Because there is no accountability in punditry -- outside, that is, of Jon Stewart and Keith Olbermann -- Rudy Giuliani's flameout in Florida, like Fred Thompson's before him in South Carolina, will occasion no reminders and no regrets for the jock-sniffing musk-addled crushes once harbored toward them by the Chris Matthewses and Bill Kristols of the political locker room.

Because there is nothing like necrophilia and hagiography to prolong our national addiction to historical amnesia, this week's Republican debate at the Reagan Library will prompt no admission that the sub-prime meltdown now dragging Americans into a painful recession, except for the nouveau gazillionaires insulated from it, is the godchild of the Reagan religion of faith-based deregulation, fundamentalist market worship, and a massive government-engineered transfer of wealth from the middle to the top.

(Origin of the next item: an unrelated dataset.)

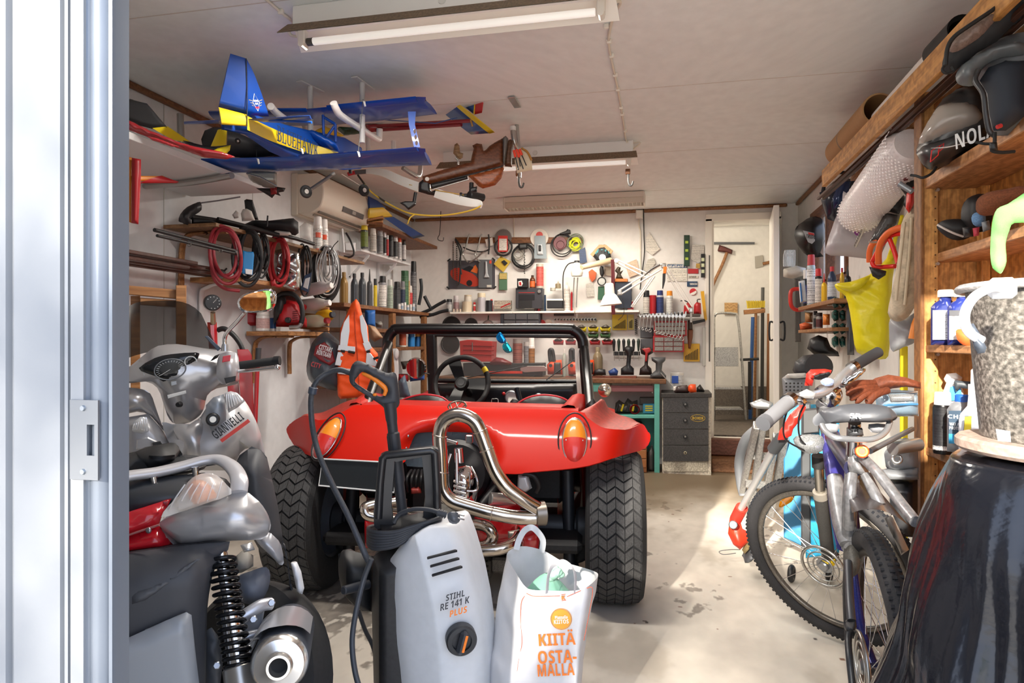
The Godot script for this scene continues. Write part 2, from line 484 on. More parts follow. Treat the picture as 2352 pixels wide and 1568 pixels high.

Because "the surge is working" -- because, that is, of the indefinitely long presence of more than 150,000 American troops in Iraq, paid for by trillions of dollars that even the Bush administration no longer has the nerve to put in its budget, combined with the absence of any meaningful progress toward the administration's own benchmarks for political success, coupled with the media's inability to cover the war as anything except the kind of occasional traffic fatality story found on local TV news -- a presidential campaign that might have been a referendum on Republican deceit and incompetence, and a frank conversation about America's real security interests in the world, will instead be a moronic barrage of empty slogans about change.

And because the Framers were unable to anticipate the genius at gaming the Constitution possessed by the power-mad viceroys of a future King George named Cheney and Rove, nor could the Founders conceive of a corporate press hooked on revenue-generating junk and intimidated into abandoning its role as Fourth Estate, the year of onanistic Legacy coverage and good-poodle bipartisanship that will be kicked off this week by the State of the Union address will be left unspoiled by erased emails, unmarred by unenforced contempt citations, unsullied by unacknowledged high crimes and demeanors, and unblemished by disgraces that cannot be rectified by pardons for the past and pay packages for the future.

But hey, it's gonna be a great Super Bowl, Romney sure is good-looking, I wonder what kind of cake Jenna and Henry pick, Joe Lieberman really understands how to reach across the aisle, and did you know Obama's middle name is Saddam?